_Supplied material_
· · · · · · ·
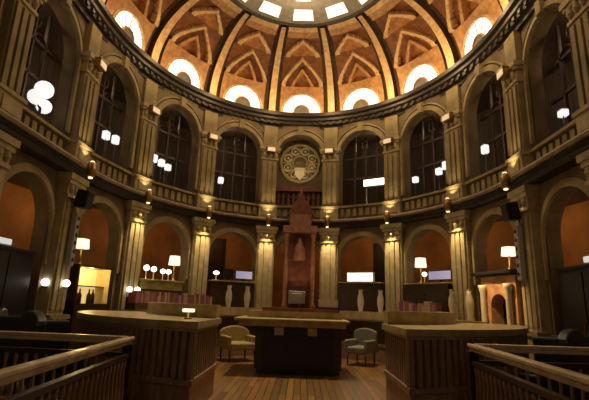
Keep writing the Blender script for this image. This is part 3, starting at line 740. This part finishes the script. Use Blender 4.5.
armchair('armchair', 'grey upholstered chair behind the right end of the central desk', (1.8, 11.8, 0), -.5, M['grey_fabric'], M['dark_wood'], w=.32, hb=.9)
G = 'dark green wing chairs beside the counters'
armchair('wing_chair', 'dark green wing chair behind left railing, close beside the left counter', (-3.35, 6.5, 0), 2.4, M['green_leather'], M['dark_wood'], True, .4, 1.25, G)
armchair('wing_chair', 'dark green wing chair behind left railing, nearer the left wall', (-4.35, 7.25, 0), 2.0, M['green_leather'], M['dark_wood'], True, .4, 1.25, G)
armchair('wing_chair', 'dark green wing chair behind right railing, close beside the right counter', (3.75, 6.55, 0), -2.4, M['green_leather'], M['dark_wood'], True, .4, 1.25, G)
armchair('wing_chair', 'dark green wing chair behind right railing, nearer the right wall', (4.6, 7.35, 0), -2.0, M['green_leather'], M['dark_wood'], True, .4, 1.25, G)

# ------------------------------------------------------------------ balustrades at the entrance
def balustrade(corner, near, far, h, label):
    r = thing('balustrade', label, 'railing', (0, 0, 0), 0, 'entrance balustrades')
    c, n_, f_ = (Vector((*q, 0)) for q in (corner, near, far))
    mb = MB()
    for a, b in ((n_, c), (c, f_)):
        d = (b-a).normalized(); s_ = Vector((-d.y, d.x, 0)); L = (b-a).length
        T = Matrix(((d.x, s_.x, 0, a.x), (d.y, s_.y, 0, a.y), (0, 0, 1, 0), (0, 0, 0, 1)))
        mb.box(-.04, L+.04, -.045, .045, h-.045, h, 0, T); mb.box(-.02, L+.02, -.028, .028, h-.09, h-.045, 0, T)
    mb.build('handrail', M['rail'], r, bevel=.012)
    mb = MB()
    for a, b in ((n_, c), (c, f_)):
        d = (b-a).normalized(); s_ = Vector((-d.y, d.x, 0)); L = (b-a).length
        T = Matrix(((d.x, s_.x, 0, a.x), (d.y, s_.y, 0, a.y), (0, 0, 1, 0), (0, 0, 0, 1)))
        mb.box(0, L, -.05, .05, 0, .12, 0, T); mb.box(0, L, -.035, .035, h-.24, h-.19, 0, T)
    mb.build('lower_rail', M['dark_wood'], r)
    for p in (c, n_, f_):
        mb = MB(); mb.box(-.06, .06, -.06, .06, 0, h-.09); mb.box(-.075, .075, -.075, .075, 0, .2); o = mb.build('post', M['dark_wood'], r); o.location = p
    mb = MB(); mb.lathe([(.02, .12), (.022, .2), (.034, .32), (.02, .5), (.016, h-.36), (.024, h-.3), (.018, h-.24)], 8)
    first = None
    for a, b in ((n_, c), (c, f_)):
        L = (b-a).length; m = int(L/.13)
        for i in range(1, m):
            if first is None: first = mb.build('baluster', M['slat_wood'], r, True); o = first
            else: o = first.copy(); col.objects.link(o); o.parent = r
            o.location = a+(b-a)*i/m
    return r
balustrade((-1.89, 5.55), (-1.52, 1.9), (-3.75, 5.7), 1.0, 'dark balustrade with pale handrail at the left of the entrance')
balustrade((2.3, 5.55), (1.98, 1.9), (4.25, 5.6), 1.06, 'dark balustrade with pale handrail at the right of the entrance')

# ------------------------------------------------------------------ world, camera, view
w = bpy.data.worlds.new('world'); sc.world = w; w.use_nodes = True
w.node_tree.nodes['Background'].inputs[0].default_value = (.5, .38, .24, 1); w.node_tree.nodes['Background'].inputs[1].default_value = .02
F, TI, RO, YA = 430.7, .238, -.034, -.023
f0 = Vector((math.sin(YA), math.cos(YA), 0)); r0 = Vector((math.cos(YA), -math.sin(YA), 0)); z = Vector((0, 0, 1))
fw = f0*math.cos(TI)+z*math.sin(TI); up0 = -f0*math.sin(TI)+z*math.cos(TI)
R = r0*math.cos(RO)-up0*math.sin(RO); U = r0*math.sin(RO)+up0*math.cos(RO)
cd = bpy.data.cameras.new('camera'); cam = bpy.data.objects.new('camera', cd); col.objects.link(cam)
cd.sensor_width = 36; cd.lens = F/589*36; cd.clip_start = .05
cam.matrix_world = Matrix(((R.x, U.x, -fw.x, .21), (R.y, U.y, -fw.y, 0), (R.z, U.z, -fw.z, 1.45), (0, 0, 0, 1)))
sc.camera = cam
vs = sc.view_settings; vs.view_transform = 'Standard'; vs.look = 'None'; vs.gamma = 1; vs.exposure = 0; vs.use_curve_mapping = False
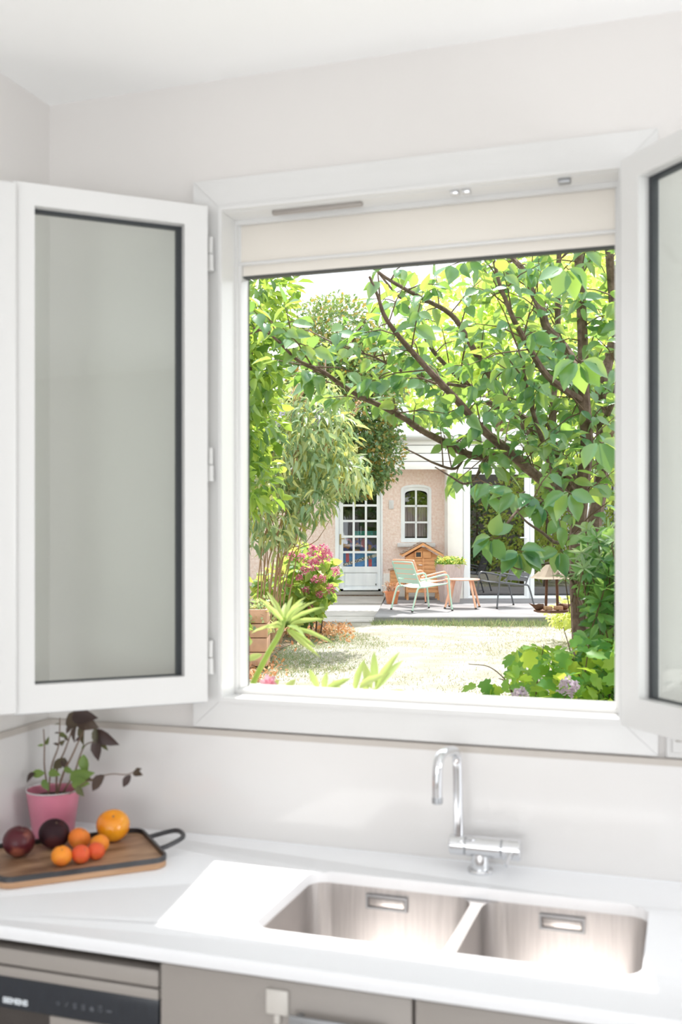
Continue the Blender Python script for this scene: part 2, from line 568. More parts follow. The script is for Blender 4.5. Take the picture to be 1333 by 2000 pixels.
T_OVATE = tmpl([(0.12, 0.16), (0.32, 0.30), (0.56, 0.31), (0.80, 0.17)], 0.22, 0.20)
T_OVATE2 = tmpl([(0.12, 0.15), (0.35, 0.27), (0.62, 0.26), (0.84, 0.11)], 0.35, 0.38)
T_OVATE3 = tmpl([(0.10, 0.20), (0.32, 0.34), (0.58, 0.30), (0.80, 0.15)], 0.10, 0.05)
T_OV_S = tmpl([(0.3, 0.26), (0.68, 0.22)], 0.2, 0.15)
T_NARROW = tmpl([(0.2, 0.075), (0.5, 0.10), (0.8, 0.06)], 0.3, 0.22)
T_LANCE = tmpl([(0.25, 0.13), (0.6, 0.11)], 0.3, 0.42)
T_OBOV = tmpl([(0.25, 0.07), (0.55, 0.17), (0.82, 0.15)], 0.2, 0.12)
T_DIA = (np.array([(0, 0, 0), (0.5, -0.28, 0.06), (1, 0, -0.08), (0.5, 0.28, 0.06)], float), [(0, 1, 2), (0, 2, 3)])
T_BLADE = (np.array([(0, -0.5, 0), (0, 0.5, 0), (1, 0, 0)], float), [(0, 1, 2)])


def lobed():
    # five-lobed leaf, fan around a centre on the midrib
    out = [(0.0, 0.0), (-0.06, 0.20), (0.10, 0.30), (0.18, 0.46), (0.36, 0.42), (0.42, 0.28), (0.58, 0.40), (0.78, 0.34), (0.76, 0.18), (1.0, 0.0)]
    pts = out + [(x, -y) for x, y in reversed(out[1:-1])]
    V = [(0.4, 0, 0)] + [(x, y, 0.22 * abs(y) - 0.18 * x * x) for x, y in pts]
    F_ = [(0, 1 + i, 1 + (i + 1) % len(pts)) for i in range(len(pts))]
    return np.array(V, float), F_


T_LOBED = lobed()


def frame_of(AX, NR):
    AX = AX / np.linalg.norm(AX, axis=1, keepdims=True)
    NR = NR - AX * np.sum(NR * AX, axis=1, keepdims=True)
    ln = np.linalg.norm(NR, axis=1, keepdims=True)
    NR = np.where(ln < 1e-4, np.array([[0.3, 0.9, 0.1]]), NR)
    NR = NR - AX * np.sum(NR * AX, axis=1, keepdims=True)
    NR = NR / np.linalg.norm(NR, axis=1, keepdims=True)
    return AX, NR, np.cross(NR, AX)


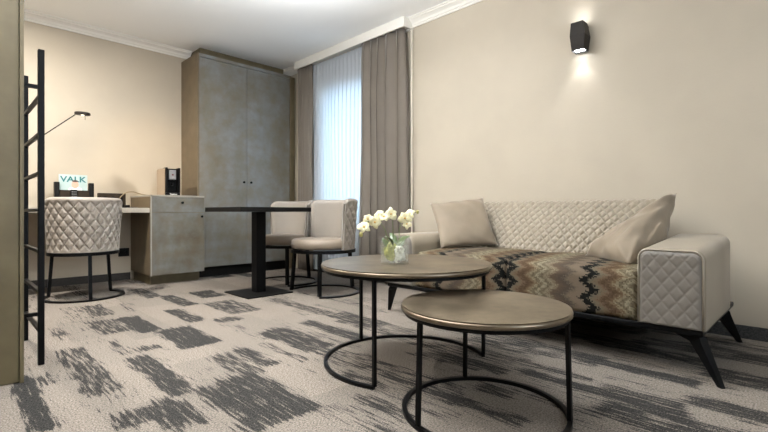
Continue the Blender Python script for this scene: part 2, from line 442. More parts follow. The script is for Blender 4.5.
obj('pane', box(XS + .145, XS + .151, W1[0] + .04, W1[1] - .04, W1[2] + .04, W1[3] - .04), 'pane', w1)
w2 = struct(obj('window_2', frame_bm(W2[0], W2[1], W2[2], W2[3], Y0 - .07, Y0 - .02, 'y', mull=(1.25,)), 'alu'))
obj('pane', box(W2[0] + .04, W2[1] - .04, Y0 - .05, Y0 - .044, W2[2] + .04, W2[3] - .04), 'pane', w2)
# skirting and crown moulding
struct(obj('baseboard_back', box(X0, 1.40, YD - .012, YD, 0, .075), 'base'))
struct(obj('baseboard_right', box(XS - .012, XS, Y0, 4.7, 0, .072), 'carpetbase'))
struct(obj('baseboard_left', box(X0, X0 + .012, Y0, YD, 0, .075), 'base'))
crown = [(0, 0), (0, -.078), (.010, -.078), (.012, -.062), (.020, -.058), (.030, -.040), (.048, -.026), (.060, -.020), (.062, -.010), (.075, -.008), (.075, 0)]
struct(obj('trim_1', prism([(YD - a, ZC + b) for a, b in crown], 'x', X0, 2.02), 'crown'))
struct(obj('trim_2', prism([(XS - a, ZC + b) for a, b in crown], 'y', Y0, YD), 'crown'))

# ------------------------------------------------------------------ wardrobe
WX0, WXM, WX1, WY = 1.925, 2.498, 3.096, 4.75
t = thing('wardrobe', 'tall bronze-grey concrete-look wardrobe with two doors reaching nearly to the ceiling', 'wardrobe', (WX0, WY, 0))
def loc(bm, o):
    bmesh.ops.translate(bm, verts=bm.verts, vec=-Vector(o)); return bm
WO = (WX0, WY, 0)
obj('side_panel', loc(box(WX0, WX0 + .019, WY - .004, YD - .003, 0, 2.42), WO), 'lamside', t, bevel=.001)
obj('side_panel', loc(box(WX1 - .019, WX1, WY - .004, YD - .003, 0, 2.42), WO), 'lamside', t, bevel=.001)
bm = box(WX0 + .02, WX1 - .02, WY + .025, YD - .004, .11, 2.40)
obj('body', loc(bm, WO), 'lamside', t)
obj('top_rail', loc(box(WX0 + .02, WX1 - .02, WY - .004, WY + .024, 2.385, 2.42), WO), 'lam', t)
obj('plinth', loc(box(WX0 + .02, WX1 - .02, WY + .05, WY + .07, 0, .105), WO), 'blackmatt', t)
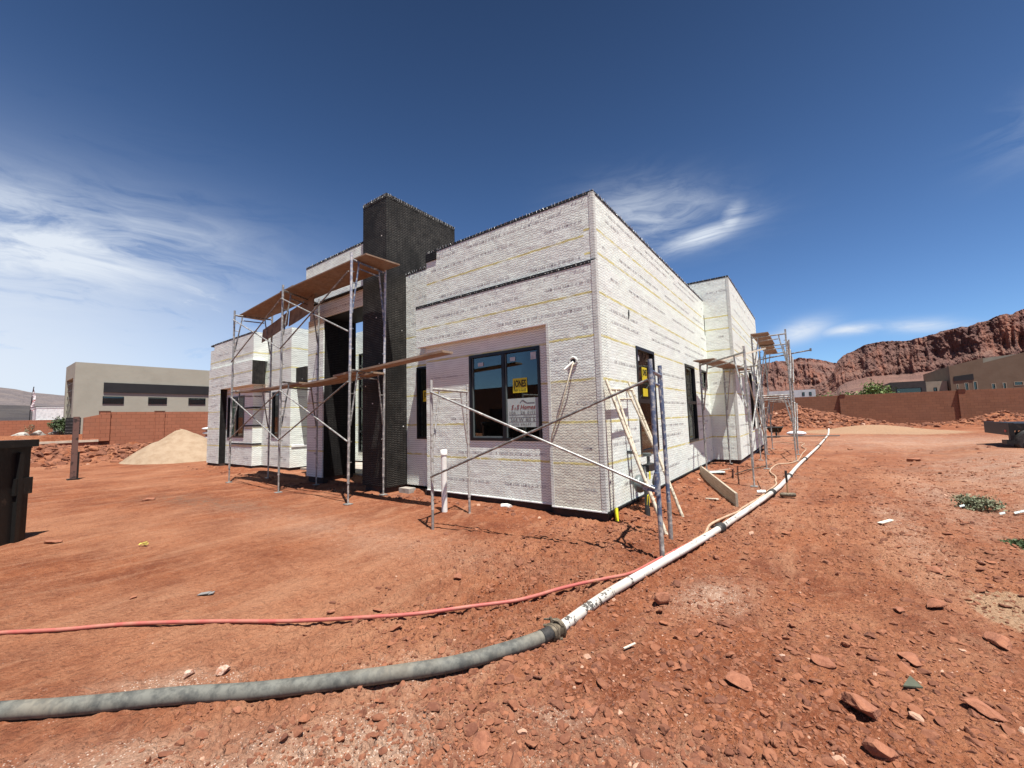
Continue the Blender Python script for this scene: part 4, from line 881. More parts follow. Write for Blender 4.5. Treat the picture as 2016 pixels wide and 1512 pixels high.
· · · · · · ·
_Work required_
From the top of the listing above, repeat each line exactly until you reach the line containing "-2.0, M['green_leather'], M['dark_wood'], True, .4, 1.25, G)", and repeat that one too. Leave the pictures out.

_Reply_
Keep writing the Blender script for this image. This is part 3, starting at line 740. This part finishes the script. Use Blender 4.5.
armchair('armchair', 'grey upholstered chair behind the right end of the central desk', (1.8, 11.8, 0), -.5, M['grey_fabric'], M['dark_wood'], w=.32, hb=.9)
G = 'dark green wing chairs beside the counters'
armchair('wing_chair', 'dark green wing chair behind left railing, close beside the left counter', (-3.35, 6.5, 0), 2.4, M['green_leather'], M['dark_wood'], True, .4, 1.25, G)
armchair('wing_chair', 'dark green wing chair behind left railing, nearer the left wall', (-4.35, 7.25, 0), 2.0, M['green_leather'], M['dark_wood'], True, .4, 1.25, G)
armchair('wing_chair', 'dark green wing chair behind right railing, close beside the right counter', (3.75, 6.55, 0), -2.4, M['green_leather'], M['dark_wood'], True, .4, 1.25, G)
armchair('wing_chair', 'dark green wing chair behind right railing, nearer the right wall', (4.6, 7.35, 0), -2.0, M['green_leather'], M['dark_wood'], True, .4, 1.25, G)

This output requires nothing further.